> _Written instruction_
Return, without pictures, the lines from the start of the data through the one that contains "280), ww=.001, tlc=.002)".
— start Data extract —
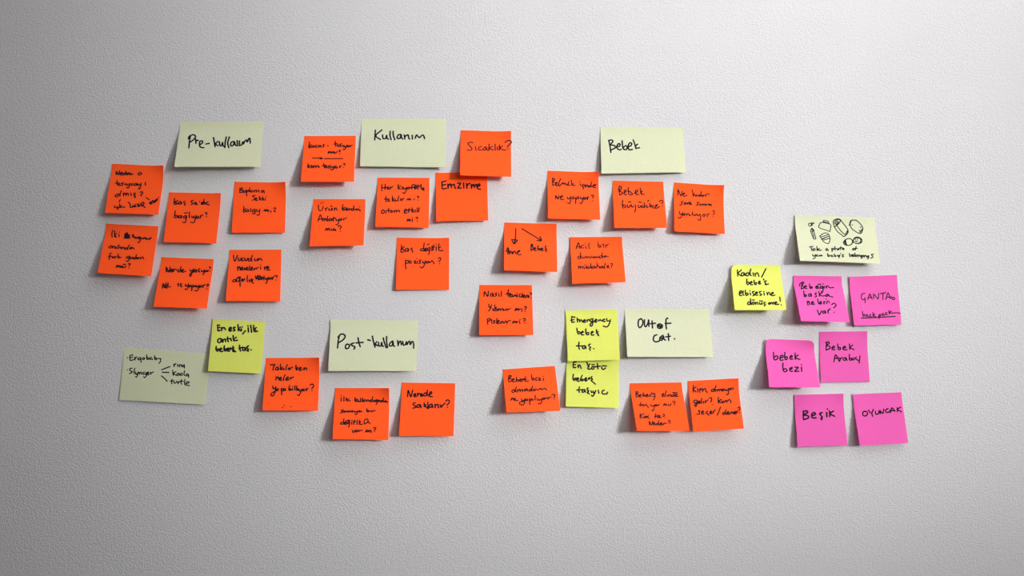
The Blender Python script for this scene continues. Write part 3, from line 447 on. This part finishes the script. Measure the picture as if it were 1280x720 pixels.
note('o', (842.5, 227.9, 905.4, 231.2, 906.1, 292.5, 843.1, 289.2), (11, 7), 'nekadar',
     'orange note reading "Ne kadar süre sonra", rightmost orange note of the upper row', ORANGE, (750, 210),
     ww=.00104, trc=.004, bow=.001, brc=.001)

note('o', (630.5, 278, 695.8, 280, 696.5, 340, 630.2, 337.9), (19, 14), 'anne',
     'orange note with two hand-drawn arrows pointing to "Anne" and "Bebek"', ORANGE, (590, 260),
     extra=[('drawn_arrow', [[(388, 185), (386, 260), (375, 320)], [(352, 282), (375, 318), (405, 285)], [(352, 282), (405, 285)]], .00115),
            ('drawn_arrow', [[(445, 185), (535, 240), (617, 290)], [(578, 290), (617, 290), (604, 255)]], .00115)])

note('o', (712.9, 296.2, 777.5, 295.9, 782.1, 352.7, 715.6, 354.7), (20, 19), 'acil',
     'orange note reading "Acil bir durumda müdahale?"', ORANGE, (690, 280), ww=.001, tlc=.002)

note('o', (599.1, 356.2, 665, 356.3, 666.6, 418.8, 599.1, 418.8), (14, 10), 'nasil',
     'orange note of three questions from "Nasıl", left of the upper yellow note', ORANGE, (590, 340))

note('y', (708.5, 446, 773.5, 446, 773.4, 510.3, 707.2, 508.2), (10, 5), 'enkotu',
     'lemon yellow note reading "En kötü bebek taşıyıcı", tucked under another yellow note', YELLOW, (620, 430), ww=.00115, bow=.001)

note('y', (707, 388.2, 772, 386.6, 775, 449.8, 710.1, 451.6), (10, 9), 'emergency',
     'lemon yellow note reading "Emergency bebek taş.", overlapping the yellow note below it', YELLOW, (700, 380), ww=.00118, tlc=.0015, brc=.003)

note('w', (781.1, 385.9, 886.6, 385.8, 891.5, 446.4, 784.4, 446.1), (15, 9), None,
     'wide pale cream note reading "Out of cat.", right of the yellow pair', PALE, (790, 370),
     traced=[[(85, 203), (60, 215), (55, 260), (70, 282), (93, 255), (95, 220), (76, 202)], [(110, 212), (112, 262), (124, 272), (142, 240), (148, 212), (150, 270)],
             [(178, 222), (182, 285)], [(162, 247), (208, 242)], [(250, 248), (228, 256), (232, 284), (262, 284), (270, 262), (250, 250), (238, 265), (255, 278)], [(235, 272), (262, 264)], [(240, 258), (258, 280)],
             [(318, 197), (304, 205), (301, 250), (306, 293)], [(295, 245), (345, 242)],
             [(220, 345), (195, 358), (191, 395), (215, 408), (242, 400)], [(275, 350), (250, 368), (248, 392), (268, 390), (280, 358), (285, 385), (298, 392)], [(255, 378), (272, 372)],
             [(322, 335), (326, 395)], [(300, 364), (340, 358)], [(377, 380), (379, 382)]])

note('o', (628.4, 461.8, 693.7, 457.4, 700.6, 513.5, 633.4, 515.6), (24, 18), 'bezi',
     'orange note reading "Bebek bezi olmadan ne yapılıyor?", left of the yellow pair', ORANGE, (620, 430), ww=.00105)

note('o', (787.3, 479.1, 852, 478, 862.1, 538.6, 796.2, 538.6), (25, 22), 'elinde',
     'orange slanting note with four short lines ending in "Neden?"', ORANGE, (770, 450), ww=.00098)

note('o', (860, 476.3, 923.3, 472.8, 929.9, 535.8, 866.8, 539.6), (17, 14), 'almaya',
     'orange note reading "Kim almaya gelir?", containing a slash in its third line', ORANGE, (770, 450), trc=.003)

# ------------------------------------------------------------------ lower-left cluster
note('w', (155.2, 433.8, 263.5, 442.3, 256, 506, 149.1, 499.9), (2, 1.5), 'ergo',
     'wide greyish pale note listing ring, koala and turtle, flat at the lower left', PALE, (140, 420),
     traced=[[(550, 250), (552, 272)], [(552, 262), (568, 245)], [(583, 252), (585, 272)], [(598, 255), (600, 275)], [(602, 262), (615, 255), (620, 272)], [(642, 258), (626, 262), (628, 274), (642, 270)], [(643, 256), (644, 285)], [(540, 305), (542, 330), (545, 350)], [(568, 318), (548, 332), (572, 350)], [(592, 330), (578, 338), (582, 350), (598, 346), (594, 332)], [(620, 330), (606, 338), (610, 350), (626, 346), (622, 332)], [(645, 310), (640, 335), (645, 352)], [(672, 335), (658, 342), (660, 355), (675, 350), (680, 340), (682, 368)], [(535, 385), (530, 410), (534, 425)], [(520, 400), (550, 398)], [(552, 405), (556, 420), (572, 412), (578, 402)], [(585, 405), (588, 425)], [(590, 415), (605, 402)], [(618, 388), (614, 415), (620, 430)], [(600, 405), (632, 402)], [(648, 385), (645, 415), (648, 435)], [(658, 425), (685, 415), (678, 405), (662, 412), (660, 435), (688, 440)]], tw=.00094, ww=.00094,
     extra=[('drawn_line', [[(443, 300), (515, 272)], [(447, 322), (505, 324)], [(440, 355), (465, 375), (490, 402)]], .001)], brc=.0025, bow=.001)

note('y', (265.7, 398.9, 331.1, 402, 326.2, 467, 259.9, 464), (9, 7), 'eneski',
     'lemon yellow note reading "En eski, ilk antik", overlapping the corner of a pale note', YELLOW, (220, 390), ww=.0013, base=.002)

note('w', (412.9, 399.3, 522.6, 400.7, 520.2, 463.8, 410.3, 463.8), (13, 9), None,
     'wide pale green-yellow note reading "Post-kullanım", lower left of centre', PALE, (400, 390),
     traced=[[(172, 210), (162, 260), (156, 320)], [(160, 225), (185, 198), (213, 200), (223, 222), (200, 252), (165, 272)],
             [(245, 285), (228, 298), (230, 325), (252, 320), (262, 297), (244, 284)], [(302, 276), (275, 286), (288, 300), (310, 310), (302, 330)],
             [(338, 230), (346, 275), (358, 308)], [(320, 275), (383, 270)], [(425, 248), (448, 253)],
             [(465, 215), (475, 262), (489, 312)], [(505, 265), (491, 284), (512, 300)], [(520, 270), (524, 300), (542, 300), (548, 270), (554, 300), (564, 306)],
             [(562, 230), (572, 270), (589, 318)], [(592, 218), (592, 270), (602, 315)], [(645, 258), (620, 280), (618, 300), (640, 298), (648, 262), (652, 295), (662, 306)],
             [(690, 255), (695, 298)], [(696, 286), (711, 260), (720, 268), (723, 292)], [(735, 262), (740, 292), (758, 290), (769, 265), (773, 290), (790, 262), (800, 266), (803, 290), (820, 262), (832, 280), (832, 322)]], tlc=.002)

note('o', (332.3, 447.4, 398.9, 447, 397.5, 513.5, 328.1, 513), (16, 7), 'takilirken',
     'orange note reading "Takılırken neler", with three dots near its bottom edge', ORANGE, (300, 420), trc=.0045)

note('o', (418.7, 485.1, 486.2, 485.1, 485.5, 550.1, 415.8, 549), (19, 12), 'ilk',
     'orange note starting "ilk kullandığında", right under the Post-kullanım note', ORANGE, (400, 465), ww=.00108, trc=.0045)

note('o', (502.4, 478.1, 569, 479.1, 566.9, 545.2, 498.9, 544.9), (14, 8), 'satlanir',
     'orange note reading "Nerede saklanır?" with an empty lower half', ORANGE, (400, 465), ww=.00125, trc=.002)

# ------------------------------------------------------------------ right cluster
note('w', (993.9, 268.7, 1093.8, 271.8, 1100.1, 329.5, 1000, 325.9), (19, 14), 'photo',
     'wide pale note with small drawings of baby things above two lines of writing', PALE, (970, 250),
     traced=[[(652, 475), (655, 500), (668, 500), (670, 490), (656, 488)], [(675, 498), (690, 490), (684, 484), (674, 492), (680, 502), (694, 500)], [(700, 472), (700, 502)], [(714, 488), (704, 495), (712, 503), (722, 495), (714, 488)], [(728, 490), (730, 505)], [(730, 495), (742, 488), (746, 504)], [(762, 492), (750, 498), (758, 506), (766, 496)], [(766, 492), (766, 512), (756, 520)], [(776, 492), (778, 506)], [(784, 494), (786, 508)], [(786, 498), (798, 492), (802, 508)], [(818, 496), (808, 502), (814, 510), (822, 500)], [(824, 496), (822, 516), (812, 524)], [(865, 482), (848, 486), (856, 498), (860, 508), (842, 518)]], tw=.00095, ww=.00095, tlc=.002,
     extra=[('drawn_pacifier', [[(288, 215), (300, 205), (315, 215), (312, 230), (295, 232), (288, 214)], [(318, 200), (322, 228)], [(305, 207), (338, 210)], [(310, 222), (335, 202)]], .0008),
            ('drawn_brush', [[(320, 250), (308, 270), (322, 280), (338, 272), (320, 250)], [(308, 280), (322, 315), (335, 346), (353, 342), (345, 310), (336, 280)], [(322, 285), (340, 335)], [(314, 262), (332, 270)], [(318, 256), (326, 276)]], .0008),
            ('drawn_bag', [[(398, 200), (385, 218), (378, 240)], [(378, 240), (400, 255), (450, 270), (478, 282)], [(478, 282), (484, 255), (486, 225), (470, 208)], [(398, 200), (432, 202), (470, 212)], [(418, 198), (425, 182), (462, 190), (470, 208)], [(425, 194), (458, 202)]], .0008),
            ('drawn_diaper', [[(388, 320), (430, 295), (462, 300), (478, 335), (475, 370), (460, 388), (420, 368), (388, 320)], [(398, 330), (465, 308)], [(410, 345), (472, 322)], [(422, 358), (475, 340)], [(412, 350), (450, 330)]], .0008),
            ('drawn_roll', [[(510, 215), (530, 185), (560, 172), (570, 190), (545, 222), (520, 236), (510, 215)], [(527, 214), (538, 196), (553, 192), (550, 206), (535, 218), (527, 214)],
                            [(506, 200), (518, 178), (562, 170), (600, 212), (638, 265), (634, 300), (602, 325), (590, 316)], [(515, 235), (545, 280), (585, 312)], [(540, 228), (572, 270), (612, 305), (638, 270)]], .0009),
            ('drawn_bib', [[(655, 210), (668, 182), (710, 181), (742, 205), (770, 245), (760, 290), (738, 297), (700, 275), (670, 250), (655, 208)], [(650, 225), (668, 188)], [(676, 220), (679, 222)], [(748, 240), (755, 246)], [(738, 268), (748, 278)], [(745, 288), (765, 262)]], .0009),
            ('drawn_baby', [[(600, 375), (622, 350), (660, 345), (680, 368), (665, 398), (628, 404), (602, 388), (600, 372)], [(607, 370), (620, 400)], [(612, 362), (632, 404)], [(618, 358), (622, 380)], [(672, 352), (684, 366), (678, 386)],
                            [(684, 360), (702, 335), (735, 331), (760, 350), (760, 375), (732, 388), (698, 382), (684, 358)], [(740, 336), (752, 352), (748, 378), (728, 386)], [(690, 350), (710, 338), (735, 340)], [(705, 352), (707, 354)], [(722, 350), (724, 352)], [(702, 364), (712, 372), (724, 364)]], .0009)])

note('y', (915.3, 330.4, 975.5, 331.4, 983.1, 387.6, 918.4, 387.6), (23, 22), 'kadin',
     'lemon yellow note reading "Kadın/bebek elbisesine", alone left of the pink notes', YELLOW, (890, 310), ww=.00115, tlc=.006, curl='left')

note('p', (991.8, 344.5, 1052, 345.3, 1062.3, 402.8, 1001.4, 401.4), (24, 21), 'bebegin',
     'pink note reading "Bebeğin başka neleri var?"', PINK, (970, 330), ww=.00108, tlc=.001)

note('p', (1062.1, 345.8, 1121.2, 343.6, 1127.1, 405.7, 1068, 407.2), (9, 5), 'canta',
     'pink note reading "ÇANTA" above a small underlined word', PINK, (970, 330), ww=.0009,
     extra=[('underline', [[(757, 481), (900, 475), (1058, 466)]], .001)], tlc=.003)

note('p', (958.3, 423.2, 1018, 425.6, 1025.4, 484.4, 961.8, 484), (23, 22), 'bebekbezi',
     'pink note reading "bebek bezi", leftmost of the pink notes', PINK, (940, 400), ww=.00118, tlc=.006, trc=.003, curl='both')

note('p', (1024, 414.6, 1084.1, 414, 1087.4, 477.3, 1026.1, 478), (2, 2), 'arabasi',
     'pink note reading "Bebek Arabası", flat against the wall in the middle row', PINK, (940, 400), ww=.00108, trc=.002)

note('p', (993.2, 493.6, 1054.4, 492.1, 1059.6, 556.9, 997.1, 558.5), (8, 6), 'besik',
     'pink note reading "Beşik", left one of the two lowest pink notes', PINK, (970, 470), ww=.0014, tlc=.0015, trc=.002)

note('p', (1066.6, 492.9, 1126.8, 490.3, 1135.4, 553.7, 1074.8, 557.3), (12, 8), 'oyuncak',
     'pink note reading "OYUNCAK" in capitals, lowest right of all the notes', PINK, (970, 470), ww=.0012, tlc=.0025)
— end Data extract —
> _Response_
The Blender Python script for this scene continues. Write part 3, from line 447 on. This part finishes the script. Measure the picture as if it were 1280x720 pixels.
note('o', (842.5, 227.9, 905.4, 231.2, 906.1, 292.5, 843.1, 289.2), (11, 7), 'nekadar',
     'orange note reading "Ne kadar süre sonra", rightmost orange note of the upper row', ORANGE, (750, 210),
     ww=.00104, trc=.004, bow=.001, brc=.001)

note('o', (630.5, 278, 695.8, 280, 696.5, 340, 630.2, 337.9), (19, 14), 'anne',
     'orange note with two hand-drawn arrows pointing to "Anne" and "Bebek"', ORANGE, (590, 260),
     extra=[('drawn_arrow', [[(388, 185), (386, 260), (375, 320)], [(352, 282), (375, 318), (405, 285)], [(352, 282), (405, 285)]], .00115),
            ('drawn_arrow', [[(445, 185), (535, 240), (617, 290)], [(578, 290), (617, 290), (604, 255)]], .00115)])

note('o', (712.9, 296.2, 777.5, 295.9, 782.1, 352.7, 715.6, 354.7), (20, 19), 'acil',
     'orange note reading "Acil bir durumda müdahale?"', ORANGE, (690, 280), ww=.001, tlc=.002)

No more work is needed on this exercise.